Haloulos: There’s a trend toward both premiumization and localization. About a year ago, we analyzed those trends and started experimenting with a remodel, and it’s now seeing impressive growth across all segments. We’re still testing and learning, but as we open new stores we’re implementing the new format. We’re finding that it allows a more customized, localized assortment for each market. There are touches like a chandelier with wine glasses, and other features that make you feel you’re in a specialty beverage alcohol store. There’s a focus on high-end wine, with improved assortment and merchandising features. We also have lighted case displays that feature premium spirits—especially brown spirits and Tequila. Customers feel that it’s a completely different BevMo. By the end of this year, we should have over 20 stores in the new format.

SND: How important is private label to BevMo’s strategy?

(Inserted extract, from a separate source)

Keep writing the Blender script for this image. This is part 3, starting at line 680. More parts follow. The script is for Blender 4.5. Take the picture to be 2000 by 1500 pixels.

Haloulos: It’s critical to our business. I have a background in private label. At Procter & Gamble, I spent my time figuring out how to compete with private label. Then I moved to a major retailer and tried to drive private label (Haloulos led a $10 billion private brand portfolio as senior vice president, Own Brands at Albertsons Safeway). So I’ve seen a good cross-section in retail. There are two schools of thought. One is to drive private label at the expense of national brands. The other is to build brands and grow the category. BevMo is in the latter camp. We’re very focused on wine. Our two top brands are Unruly ($13) and Donovan-Parke ($11-$16). We just launched Unruly Black Pinot Noir, which is performing very strongly. Our Donovan-Parke rosé is also selling very well. We look at a consumer need, and work with our vineyard partners to fill that need and drive it forward. We’ve eliminated some brands that didn’t have a consumer target. So we’re building those products, but we’re not growing at the expense of national brands. That’s an important distinction, especially in the California market, where a lot of consumers are extremely brand-loyal.

SND: How is BevMo attacking the e-commerce space?

Haloulos: It’s a small portion of our business, but it’s growing fast. We’re servicing shoppers both through our own internal systems and with on-demand partners. We’re partnered with Saucey, which is primarily California-based, and we’ve worked with Google Express as well. We’re currently making decisions on multiple on-demand partners. I think we’ll see this part of the business accelerate even faster.

SND: What is your response to the recent class-action lawsuit regarding wine ratings and “vintage substitution”?

Haloulos: Meeting our customers’ needs and expectations is our number-one priority. We don’t comment on pending litigation, but we’re very confident our policies and practices fully comply with the law.